- **Do this**
Starting from the top of the material, restate each line exactly until the line that contains "from mathutils import", which is also copied. Pictures are excluded.

- **Dataset section**
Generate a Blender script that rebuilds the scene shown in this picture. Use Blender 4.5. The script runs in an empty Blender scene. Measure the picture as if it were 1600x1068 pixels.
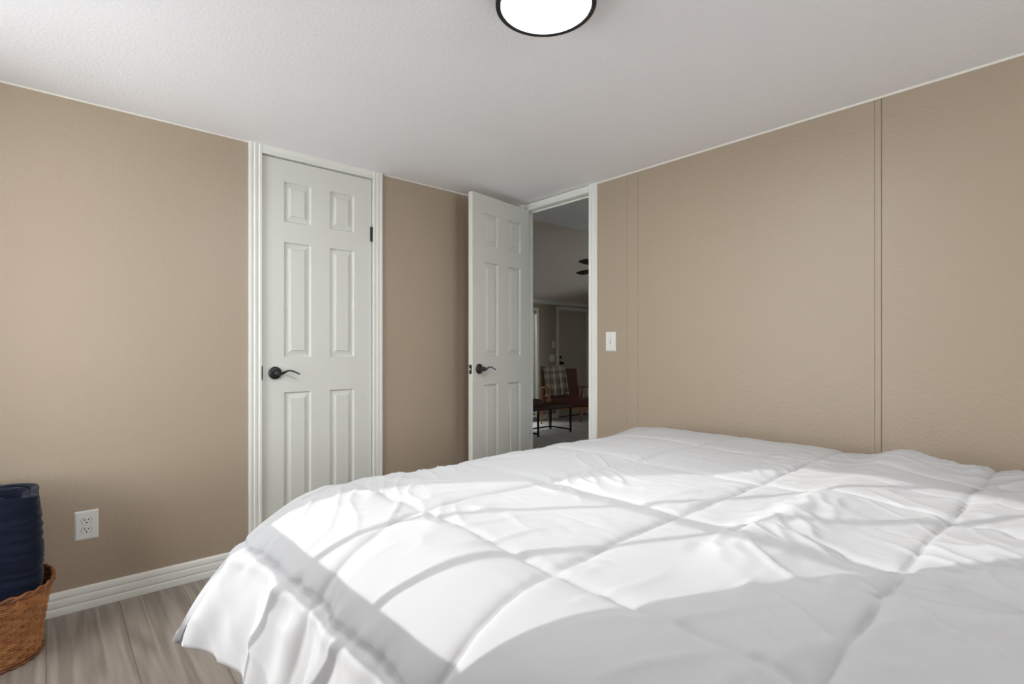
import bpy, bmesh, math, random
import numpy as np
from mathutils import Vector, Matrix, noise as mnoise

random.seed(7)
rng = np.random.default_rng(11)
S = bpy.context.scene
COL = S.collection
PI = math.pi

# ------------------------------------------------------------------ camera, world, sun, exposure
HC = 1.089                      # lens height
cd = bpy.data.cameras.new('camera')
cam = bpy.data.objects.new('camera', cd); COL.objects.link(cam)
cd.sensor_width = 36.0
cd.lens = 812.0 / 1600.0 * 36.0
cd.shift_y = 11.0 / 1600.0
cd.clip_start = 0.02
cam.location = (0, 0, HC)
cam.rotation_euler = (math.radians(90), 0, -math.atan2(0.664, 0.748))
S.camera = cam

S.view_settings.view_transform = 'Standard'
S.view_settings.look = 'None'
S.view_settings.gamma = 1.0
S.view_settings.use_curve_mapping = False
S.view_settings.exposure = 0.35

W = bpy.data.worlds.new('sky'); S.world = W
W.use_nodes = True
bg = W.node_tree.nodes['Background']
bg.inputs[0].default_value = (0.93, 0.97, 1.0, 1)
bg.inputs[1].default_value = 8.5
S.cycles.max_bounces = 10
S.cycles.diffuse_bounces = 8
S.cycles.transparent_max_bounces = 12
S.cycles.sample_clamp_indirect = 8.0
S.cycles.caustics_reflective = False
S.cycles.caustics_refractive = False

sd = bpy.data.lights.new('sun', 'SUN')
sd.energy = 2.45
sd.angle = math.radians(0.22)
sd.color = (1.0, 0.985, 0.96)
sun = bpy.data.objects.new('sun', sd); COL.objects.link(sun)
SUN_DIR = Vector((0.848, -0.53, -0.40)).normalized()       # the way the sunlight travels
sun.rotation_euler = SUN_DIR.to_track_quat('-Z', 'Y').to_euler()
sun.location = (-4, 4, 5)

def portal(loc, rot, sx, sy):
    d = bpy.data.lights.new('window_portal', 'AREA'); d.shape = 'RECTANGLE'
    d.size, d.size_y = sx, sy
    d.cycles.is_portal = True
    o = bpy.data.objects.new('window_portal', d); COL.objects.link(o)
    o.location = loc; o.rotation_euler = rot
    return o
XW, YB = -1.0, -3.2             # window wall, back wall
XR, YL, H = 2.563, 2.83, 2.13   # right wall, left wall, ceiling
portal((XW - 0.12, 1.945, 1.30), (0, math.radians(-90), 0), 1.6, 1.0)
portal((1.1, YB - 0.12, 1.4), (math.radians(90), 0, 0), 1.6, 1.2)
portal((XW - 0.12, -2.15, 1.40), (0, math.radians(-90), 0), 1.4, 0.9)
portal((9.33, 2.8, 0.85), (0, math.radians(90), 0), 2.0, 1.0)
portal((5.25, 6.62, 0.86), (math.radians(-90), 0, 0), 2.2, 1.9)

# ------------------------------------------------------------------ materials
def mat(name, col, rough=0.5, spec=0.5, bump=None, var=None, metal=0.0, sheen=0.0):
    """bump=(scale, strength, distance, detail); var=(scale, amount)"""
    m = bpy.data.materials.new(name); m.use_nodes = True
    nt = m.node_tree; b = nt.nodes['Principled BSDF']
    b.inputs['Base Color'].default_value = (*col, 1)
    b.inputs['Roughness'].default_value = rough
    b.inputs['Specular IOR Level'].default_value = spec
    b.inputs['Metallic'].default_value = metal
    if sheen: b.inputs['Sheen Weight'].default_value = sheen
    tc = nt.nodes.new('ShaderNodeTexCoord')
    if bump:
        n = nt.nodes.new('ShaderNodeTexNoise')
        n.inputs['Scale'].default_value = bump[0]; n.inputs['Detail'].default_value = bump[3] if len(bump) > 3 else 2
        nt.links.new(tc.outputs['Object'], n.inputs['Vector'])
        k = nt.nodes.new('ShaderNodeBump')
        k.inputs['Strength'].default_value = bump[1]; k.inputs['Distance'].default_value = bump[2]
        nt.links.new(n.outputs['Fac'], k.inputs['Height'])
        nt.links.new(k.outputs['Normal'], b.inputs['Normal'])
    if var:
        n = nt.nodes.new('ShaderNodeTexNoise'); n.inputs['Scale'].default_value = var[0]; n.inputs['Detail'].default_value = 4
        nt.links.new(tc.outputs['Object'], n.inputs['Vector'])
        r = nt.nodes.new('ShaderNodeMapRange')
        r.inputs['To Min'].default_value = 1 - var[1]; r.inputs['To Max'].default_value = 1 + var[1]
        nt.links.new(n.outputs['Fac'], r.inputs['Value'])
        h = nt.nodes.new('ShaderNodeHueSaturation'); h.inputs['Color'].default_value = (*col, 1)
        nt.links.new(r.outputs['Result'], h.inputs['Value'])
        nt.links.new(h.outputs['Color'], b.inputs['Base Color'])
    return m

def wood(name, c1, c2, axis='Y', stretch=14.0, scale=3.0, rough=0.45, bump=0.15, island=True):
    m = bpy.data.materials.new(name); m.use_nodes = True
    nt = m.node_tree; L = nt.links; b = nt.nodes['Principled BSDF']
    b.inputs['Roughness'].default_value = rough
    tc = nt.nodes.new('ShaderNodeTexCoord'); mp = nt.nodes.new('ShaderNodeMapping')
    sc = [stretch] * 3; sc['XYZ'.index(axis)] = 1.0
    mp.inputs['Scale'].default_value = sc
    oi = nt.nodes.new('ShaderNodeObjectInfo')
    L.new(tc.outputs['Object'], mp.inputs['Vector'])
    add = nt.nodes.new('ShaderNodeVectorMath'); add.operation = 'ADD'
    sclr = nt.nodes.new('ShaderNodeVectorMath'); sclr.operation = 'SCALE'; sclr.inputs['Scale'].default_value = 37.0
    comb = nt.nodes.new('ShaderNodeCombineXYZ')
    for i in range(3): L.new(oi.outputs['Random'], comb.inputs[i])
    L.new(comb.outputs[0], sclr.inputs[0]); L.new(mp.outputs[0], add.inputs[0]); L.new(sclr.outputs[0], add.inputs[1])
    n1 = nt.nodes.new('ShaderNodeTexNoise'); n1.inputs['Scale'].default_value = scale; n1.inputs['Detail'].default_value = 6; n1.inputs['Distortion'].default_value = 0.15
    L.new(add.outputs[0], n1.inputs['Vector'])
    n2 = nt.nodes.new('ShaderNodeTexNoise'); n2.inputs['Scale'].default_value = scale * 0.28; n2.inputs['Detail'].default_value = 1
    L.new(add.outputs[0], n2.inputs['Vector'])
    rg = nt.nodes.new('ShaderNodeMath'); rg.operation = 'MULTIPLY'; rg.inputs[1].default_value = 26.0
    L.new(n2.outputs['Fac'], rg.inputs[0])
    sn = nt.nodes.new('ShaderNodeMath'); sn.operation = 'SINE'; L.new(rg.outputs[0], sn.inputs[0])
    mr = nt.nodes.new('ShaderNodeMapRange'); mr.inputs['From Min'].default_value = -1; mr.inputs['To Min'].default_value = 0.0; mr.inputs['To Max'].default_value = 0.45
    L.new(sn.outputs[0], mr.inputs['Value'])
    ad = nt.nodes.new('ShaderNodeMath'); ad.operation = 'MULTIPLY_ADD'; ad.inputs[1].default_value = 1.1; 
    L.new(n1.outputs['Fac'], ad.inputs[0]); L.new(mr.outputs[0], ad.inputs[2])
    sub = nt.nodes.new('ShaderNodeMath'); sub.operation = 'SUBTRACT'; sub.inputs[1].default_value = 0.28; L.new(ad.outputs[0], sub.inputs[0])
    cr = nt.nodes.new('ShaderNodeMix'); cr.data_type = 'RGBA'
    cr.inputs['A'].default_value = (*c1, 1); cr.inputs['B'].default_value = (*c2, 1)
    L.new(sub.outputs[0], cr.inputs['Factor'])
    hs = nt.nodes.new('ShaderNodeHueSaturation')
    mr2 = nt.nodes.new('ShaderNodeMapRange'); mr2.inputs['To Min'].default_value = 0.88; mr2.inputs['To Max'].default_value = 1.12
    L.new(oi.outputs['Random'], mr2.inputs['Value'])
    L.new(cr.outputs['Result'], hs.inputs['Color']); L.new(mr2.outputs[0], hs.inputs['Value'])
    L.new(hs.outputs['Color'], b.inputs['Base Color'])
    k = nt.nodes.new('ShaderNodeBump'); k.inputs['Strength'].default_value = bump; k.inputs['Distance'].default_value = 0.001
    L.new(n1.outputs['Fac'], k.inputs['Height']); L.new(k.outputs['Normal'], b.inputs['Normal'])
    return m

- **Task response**
Generate a Blender script that rebuilds the scene shown in this picture. Use Blender 4.5. The script runs in an empty Blender scene. Measure the picture as if it were 1600x1068 pixels.
import bpy, bmesh, math, random
import numpy as np
from mathutils import Vector, Matrix, noise as mnoise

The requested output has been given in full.